Versioning diagram hierarchies

Publishing diagrams in the hierarchy and avoiding broken hierarchies (pending diagrams)

Ksawery Lisinski avatar
Written by Ksawery Lisinski
Updated over a week ago

There are certain rules to versioning diagrams in the hierarchy. In order to ensure your diagrams are versioned correctly, you need to understand the diagram version architecture and hierarchy rules.

Article outline

  • Prerequisites

  • Diagram and diagram versions

  • How hierarchy works

  • Versioning diagrams in the hierarchy

  • When versioning breaks the hierarchy

  • You might be also interested in

Prerequisites

  • Map owner or Editor rights on a map

Diagram and diagram versions

Each diagram has its unique ID. You can actually see the diagram ID in the URL address when you open a diagram. It is the string of number and letters highlighted in the image below.

Each diagram can have multiple versions. A diagram version contains boxes, lines, sticky notes and all other content.

How hierarchy works

A diagram hierarchy exists within a single map and is created when you create a child diagram for an activity box. The diagram in which the child diagram was created becomes the 'parent'. The diagram that was created becomes 'the child'.

The level numbers of diagrams denote their place in the map hierarchy in a particular version. These numbers are based on box numbers on the parent diagram, from which child diagrams were created. So a child diagram created from box 1 in the top level diagram becomes diagram 1.1, a child diagram created from box 2 becomes 1.2 etc.

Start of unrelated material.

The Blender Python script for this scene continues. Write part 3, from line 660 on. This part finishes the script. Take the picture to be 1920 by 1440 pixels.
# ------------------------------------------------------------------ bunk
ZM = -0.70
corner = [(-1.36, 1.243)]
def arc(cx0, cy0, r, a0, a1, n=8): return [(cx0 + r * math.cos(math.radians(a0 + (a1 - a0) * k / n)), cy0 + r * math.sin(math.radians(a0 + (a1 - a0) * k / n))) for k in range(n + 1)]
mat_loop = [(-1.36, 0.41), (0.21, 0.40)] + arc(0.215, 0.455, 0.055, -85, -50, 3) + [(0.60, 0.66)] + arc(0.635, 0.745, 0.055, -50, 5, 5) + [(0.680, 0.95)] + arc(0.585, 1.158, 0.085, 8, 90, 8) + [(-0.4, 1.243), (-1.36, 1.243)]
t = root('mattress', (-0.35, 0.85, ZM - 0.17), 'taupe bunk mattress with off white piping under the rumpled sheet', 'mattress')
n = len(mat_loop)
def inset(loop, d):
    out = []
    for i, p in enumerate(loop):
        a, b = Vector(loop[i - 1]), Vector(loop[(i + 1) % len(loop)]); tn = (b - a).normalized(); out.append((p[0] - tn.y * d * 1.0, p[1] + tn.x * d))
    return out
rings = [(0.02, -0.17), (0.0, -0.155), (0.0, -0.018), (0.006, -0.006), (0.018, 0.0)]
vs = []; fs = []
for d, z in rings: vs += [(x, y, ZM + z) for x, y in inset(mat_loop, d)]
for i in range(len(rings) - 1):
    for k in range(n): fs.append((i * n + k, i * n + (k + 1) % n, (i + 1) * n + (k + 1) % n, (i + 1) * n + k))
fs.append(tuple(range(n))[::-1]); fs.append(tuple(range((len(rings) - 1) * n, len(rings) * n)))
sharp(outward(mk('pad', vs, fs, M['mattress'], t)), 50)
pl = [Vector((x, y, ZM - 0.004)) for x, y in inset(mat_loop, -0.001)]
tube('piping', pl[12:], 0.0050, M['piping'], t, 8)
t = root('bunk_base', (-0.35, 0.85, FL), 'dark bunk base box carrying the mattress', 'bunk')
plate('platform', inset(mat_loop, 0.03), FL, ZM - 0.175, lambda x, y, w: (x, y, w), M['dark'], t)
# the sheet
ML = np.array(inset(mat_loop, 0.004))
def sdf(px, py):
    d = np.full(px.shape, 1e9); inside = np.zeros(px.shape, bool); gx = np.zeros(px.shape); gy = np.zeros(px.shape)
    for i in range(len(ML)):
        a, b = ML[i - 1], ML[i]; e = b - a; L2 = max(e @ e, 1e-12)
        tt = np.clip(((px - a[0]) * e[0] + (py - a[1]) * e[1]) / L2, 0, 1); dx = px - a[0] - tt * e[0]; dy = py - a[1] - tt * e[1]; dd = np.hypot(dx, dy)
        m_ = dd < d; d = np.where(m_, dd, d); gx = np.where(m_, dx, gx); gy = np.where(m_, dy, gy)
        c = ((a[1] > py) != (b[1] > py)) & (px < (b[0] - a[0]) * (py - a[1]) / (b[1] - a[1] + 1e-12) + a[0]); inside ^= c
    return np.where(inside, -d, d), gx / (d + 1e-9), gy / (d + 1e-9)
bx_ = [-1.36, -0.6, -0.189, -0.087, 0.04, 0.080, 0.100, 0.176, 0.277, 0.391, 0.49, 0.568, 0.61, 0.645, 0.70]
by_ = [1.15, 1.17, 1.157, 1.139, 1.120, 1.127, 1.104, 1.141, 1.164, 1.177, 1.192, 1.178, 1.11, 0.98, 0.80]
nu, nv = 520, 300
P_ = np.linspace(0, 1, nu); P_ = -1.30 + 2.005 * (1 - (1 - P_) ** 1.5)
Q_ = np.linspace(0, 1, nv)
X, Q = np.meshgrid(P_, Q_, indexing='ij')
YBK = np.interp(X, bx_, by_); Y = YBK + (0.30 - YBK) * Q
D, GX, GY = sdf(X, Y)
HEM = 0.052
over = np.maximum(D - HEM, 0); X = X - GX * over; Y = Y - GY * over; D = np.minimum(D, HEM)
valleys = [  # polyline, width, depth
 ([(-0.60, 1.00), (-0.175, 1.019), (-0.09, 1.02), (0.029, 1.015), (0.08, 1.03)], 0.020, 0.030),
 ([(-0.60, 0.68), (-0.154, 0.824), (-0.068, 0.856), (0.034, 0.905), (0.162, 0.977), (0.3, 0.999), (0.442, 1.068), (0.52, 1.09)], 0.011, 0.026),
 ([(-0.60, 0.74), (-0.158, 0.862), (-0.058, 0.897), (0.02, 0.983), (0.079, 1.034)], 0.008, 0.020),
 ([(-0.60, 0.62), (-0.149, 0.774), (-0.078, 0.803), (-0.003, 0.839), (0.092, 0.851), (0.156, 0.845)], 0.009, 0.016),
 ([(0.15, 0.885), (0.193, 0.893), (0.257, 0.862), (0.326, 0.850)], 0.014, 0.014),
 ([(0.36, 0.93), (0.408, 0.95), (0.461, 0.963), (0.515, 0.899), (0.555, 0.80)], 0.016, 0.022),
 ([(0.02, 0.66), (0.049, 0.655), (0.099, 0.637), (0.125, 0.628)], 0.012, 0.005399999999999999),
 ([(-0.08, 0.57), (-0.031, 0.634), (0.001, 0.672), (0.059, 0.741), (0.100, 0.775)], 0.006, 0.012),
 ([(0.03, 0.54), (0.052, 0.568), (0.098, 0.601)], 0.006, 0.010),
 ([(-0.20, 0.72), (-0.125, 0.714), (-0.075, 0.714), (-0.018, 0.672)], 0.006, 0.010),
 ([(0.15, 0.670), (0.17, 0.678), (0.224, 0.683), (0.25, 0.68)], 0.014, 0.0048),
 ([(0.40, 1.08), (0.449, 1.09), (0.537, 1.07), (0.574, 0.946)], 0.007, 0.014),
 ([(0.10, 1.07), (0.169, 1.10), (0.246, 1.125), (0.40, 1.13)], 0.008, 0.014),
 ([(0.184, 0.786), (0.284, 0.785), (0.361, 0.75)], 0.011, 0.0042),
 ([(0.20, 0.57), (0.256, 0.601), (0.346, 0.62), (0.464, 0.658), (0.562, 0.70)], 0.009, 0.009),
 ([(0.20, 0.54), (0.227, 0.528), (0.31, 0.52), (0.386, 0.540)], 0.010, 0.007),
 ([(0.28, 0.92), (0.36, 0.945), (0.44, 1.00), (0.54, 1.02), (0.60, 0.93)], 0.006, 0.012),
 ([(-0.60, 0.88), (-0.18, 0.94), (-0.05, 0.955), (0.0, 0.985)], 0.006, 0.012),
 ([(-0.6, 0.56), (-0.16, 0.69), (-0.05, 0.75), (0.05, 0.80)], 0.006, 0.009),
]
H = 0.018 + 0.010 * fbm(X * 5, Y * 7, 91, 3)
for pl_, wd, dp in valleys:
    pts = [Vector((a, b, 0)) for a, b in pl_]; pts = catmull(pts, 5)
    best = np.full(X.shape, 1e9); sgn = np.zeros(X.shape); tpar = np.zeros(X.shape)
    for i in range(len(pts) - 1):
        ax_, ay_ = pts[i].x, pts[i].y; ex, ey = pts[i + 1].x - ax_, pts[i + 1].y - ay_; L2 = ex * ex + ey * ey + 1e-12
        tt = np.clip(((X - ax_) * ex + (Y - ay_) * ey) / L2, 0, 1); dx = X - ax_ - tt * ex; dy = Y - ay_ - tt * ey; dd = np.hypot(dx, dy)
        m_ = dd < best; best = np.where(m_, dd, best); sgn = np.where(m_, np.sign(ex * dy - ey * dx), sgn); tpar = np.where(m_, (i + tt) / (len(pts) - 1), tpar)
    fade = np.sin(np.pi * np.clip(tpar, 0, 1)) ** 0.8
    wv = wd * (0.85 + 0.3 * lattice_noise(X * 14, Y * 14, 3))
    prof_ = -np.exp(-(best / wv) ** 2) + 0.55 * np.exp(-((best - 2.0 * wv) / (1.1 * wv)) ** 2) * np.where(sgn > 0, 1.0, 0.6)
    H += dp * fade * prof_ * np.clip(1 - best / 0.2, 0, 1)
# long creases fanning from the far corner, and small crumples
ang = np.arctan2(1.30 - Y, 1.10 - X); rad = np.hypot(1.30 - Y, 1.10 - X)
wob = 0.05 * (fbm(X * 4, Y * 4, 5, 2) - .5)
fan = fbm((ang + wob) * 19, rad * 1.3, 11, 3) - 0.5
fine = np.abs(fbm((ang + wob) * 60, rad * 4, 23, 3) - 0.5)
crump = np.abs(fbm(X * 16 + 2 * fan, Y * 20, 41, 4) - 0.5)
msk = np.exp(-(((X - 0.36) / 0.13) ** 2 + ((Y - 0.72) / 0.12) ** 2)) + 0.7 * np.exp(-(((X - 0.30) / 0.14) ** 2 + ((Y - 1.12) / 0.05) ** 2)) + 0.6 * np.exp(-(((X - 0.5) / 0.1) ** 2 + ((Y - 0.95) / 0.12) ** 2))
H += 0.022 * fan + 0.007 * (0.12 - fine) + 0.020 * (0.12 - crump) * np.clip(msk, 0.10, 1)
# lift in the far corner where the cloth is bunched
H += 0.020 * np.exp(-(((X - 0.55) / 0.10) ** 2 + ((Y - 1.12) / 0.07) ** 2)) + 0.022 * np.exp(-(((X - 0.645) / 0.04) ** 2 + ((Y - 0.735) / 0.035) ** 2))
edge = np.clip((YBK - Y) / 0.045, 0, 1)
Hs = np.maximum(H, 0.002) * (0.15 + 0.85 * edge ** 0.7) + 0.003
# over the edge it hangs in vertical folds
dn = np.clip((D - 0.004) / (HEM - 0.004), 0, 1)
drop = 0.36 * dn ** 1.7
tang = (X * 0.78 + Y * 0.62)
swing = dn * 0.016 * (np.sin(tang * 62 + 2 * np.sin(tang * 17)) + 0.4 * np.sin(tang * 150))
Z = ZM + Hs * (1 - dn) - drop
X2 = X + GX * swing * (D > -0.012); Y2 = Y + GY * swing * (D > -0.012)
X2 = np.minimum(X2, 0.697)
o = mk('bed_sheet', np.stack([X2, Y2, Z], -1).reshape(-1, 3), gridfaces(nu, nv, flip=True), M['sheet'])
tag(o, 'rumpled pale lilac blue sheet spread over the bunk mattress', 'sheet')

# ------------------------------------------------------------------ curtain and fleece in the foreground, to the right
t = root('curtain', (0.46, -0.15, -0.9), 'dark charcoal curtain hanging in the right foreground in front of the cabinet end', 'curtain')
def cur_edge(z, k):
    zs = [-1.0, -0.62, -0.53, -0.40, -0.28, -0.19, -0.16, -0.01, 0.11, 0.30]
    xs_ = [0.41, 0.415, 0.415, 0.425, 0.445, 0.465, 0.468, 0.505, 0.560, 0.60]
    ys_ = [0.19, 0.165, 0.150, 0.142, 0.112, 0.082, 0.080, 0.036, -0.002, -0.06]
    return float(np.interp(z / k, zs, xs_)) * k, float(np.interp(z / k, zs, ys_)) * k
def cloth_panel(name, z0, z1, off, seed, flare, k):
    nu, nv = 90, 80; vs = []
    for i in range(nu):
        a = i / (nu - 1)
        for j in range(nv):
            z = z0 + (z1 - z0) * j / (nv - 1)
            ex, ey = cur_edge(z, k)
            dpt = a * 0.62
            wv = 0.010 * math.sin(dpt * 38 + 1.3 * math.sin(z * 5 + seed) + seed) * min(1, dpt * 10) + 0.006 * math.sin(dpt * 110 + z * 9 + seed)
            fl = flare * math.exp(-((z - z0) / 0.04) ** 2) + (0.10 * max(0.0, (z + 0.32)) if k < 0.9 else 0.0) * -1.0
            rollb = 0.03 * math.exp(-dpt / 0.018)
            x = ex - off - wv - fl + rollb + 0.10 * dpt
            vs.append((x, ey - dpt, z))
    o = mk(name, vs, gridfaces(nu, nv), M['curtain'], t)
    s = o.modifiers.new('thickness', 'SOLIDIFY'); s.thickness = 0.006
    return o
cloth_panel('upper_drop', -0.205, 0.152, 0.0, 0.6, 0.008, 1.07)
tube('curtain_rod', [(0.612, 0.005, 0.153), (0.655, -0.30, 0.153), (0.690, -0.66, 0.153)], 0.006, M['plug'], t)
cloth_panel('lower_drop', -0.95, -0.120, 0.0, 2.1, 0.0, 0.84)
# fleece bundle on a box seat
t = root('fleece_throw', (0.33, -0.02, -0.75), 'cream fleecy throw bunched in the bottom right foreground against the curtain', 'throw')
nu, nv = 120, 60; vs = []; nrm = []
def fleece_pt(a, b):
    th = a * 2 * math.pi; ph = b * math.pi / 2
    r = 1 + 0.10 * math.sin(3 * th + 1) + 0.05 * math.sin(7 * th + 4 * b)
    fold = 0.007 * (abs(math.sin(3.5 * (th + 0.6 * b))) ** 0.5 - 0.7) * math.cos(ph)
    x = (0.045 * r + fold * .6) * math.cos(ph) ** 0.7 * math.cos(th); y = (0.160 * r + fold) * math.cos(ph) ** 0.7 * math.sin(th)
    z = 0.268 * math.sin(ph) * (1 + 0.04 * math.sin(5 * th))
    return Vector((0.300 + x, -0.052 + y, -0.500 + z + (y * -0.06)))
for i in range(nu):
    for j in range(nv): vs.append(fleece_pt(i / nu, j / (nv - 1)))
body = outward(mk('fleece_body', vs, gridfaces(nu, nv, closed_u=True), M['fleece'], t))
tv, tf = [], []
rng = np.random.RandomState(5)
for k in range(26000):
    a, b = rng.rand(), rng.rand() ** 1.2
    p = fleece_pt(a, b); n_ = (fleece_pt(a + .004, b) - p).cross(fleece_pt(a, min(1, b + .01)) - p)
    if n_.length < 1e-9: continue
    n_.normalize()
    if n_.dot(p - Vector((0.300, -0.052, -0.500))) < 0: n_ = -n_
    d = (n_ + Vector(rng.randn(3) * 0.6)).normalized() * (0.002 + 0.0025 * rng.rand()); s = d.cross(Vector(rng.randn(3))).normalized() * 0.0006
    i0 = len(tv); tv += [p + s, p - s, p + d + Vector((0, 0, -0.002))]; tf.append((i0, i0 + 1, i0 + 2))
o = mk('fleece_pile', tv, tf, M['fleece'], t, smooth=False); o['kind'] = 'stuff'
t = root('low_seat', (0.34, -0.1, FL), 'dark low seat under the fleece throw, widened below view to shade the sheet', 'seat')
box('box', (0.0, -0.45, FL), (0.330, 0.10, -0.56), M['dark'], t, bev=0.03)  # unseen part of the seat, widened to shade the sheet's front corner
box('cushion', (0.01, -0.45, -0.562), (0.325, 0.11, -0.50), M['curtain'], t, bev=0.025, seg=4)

The diagrams in the hierarchy relate to each other through unique diagram IDs. In other words, if we look at the example below, when you navigate around the map hierarchy, you are opening a specific diagram by ID.

Versioning diagrams in the hierarchy

Once you have published your map, you can change and version manage any child diagram in that hierarchy. If you want to apply changes to just one diagram, you can change and publish only that one diagram.

While you publish only that one diagram, the system will automatically update the published version of the entire map (and all its diagrams). This is because the system captures what was the state of the entire hierarchy at the time of the release.

In the example below, you can see a published diagram in the hierarchy and how its version was updated multiple times due to other diagrams in the map being changed.

Which leads to another key rule in versioning logic: the diagrams in the hierarchy relate to each other through unique diagram IDs AND are based on the map version.

When versioning breaks the hierarchy

Let's imagine you have a diagram hierarchy shown above, and you published all 4 diagrams (parent and its 3 children). Then, in the draft version of the map, you delete the previous child diagram and either create or import a new child diagram.

If you were to publish just the new child diagram without the parent diagram, you will break the hierarchy.

The reason is that the published parent diagram still points to diagram ID Bbbbb which no longer exists. The published child diagram Eeeee has no relationship to the published parent diagram and does not know its place in the map hierarchy. Hence, why the diagram will be displayed as 'pending' - because the system cannot calculate the hierarchy number.

Publishing the parent diagram which now points to the new diagram, Eeeee will resolve this issue and fix the hierarchy.

You can also break the hierarchy when you publish the children diagrams for the first time without publishing the parent diagram. That is why we recommend you always publish the parent diagram first.

Broken hierarchies are not necessarily problematic. If you embed your diagrams in other webpages, you might not even experience any issues. But navigation within a map will be affected.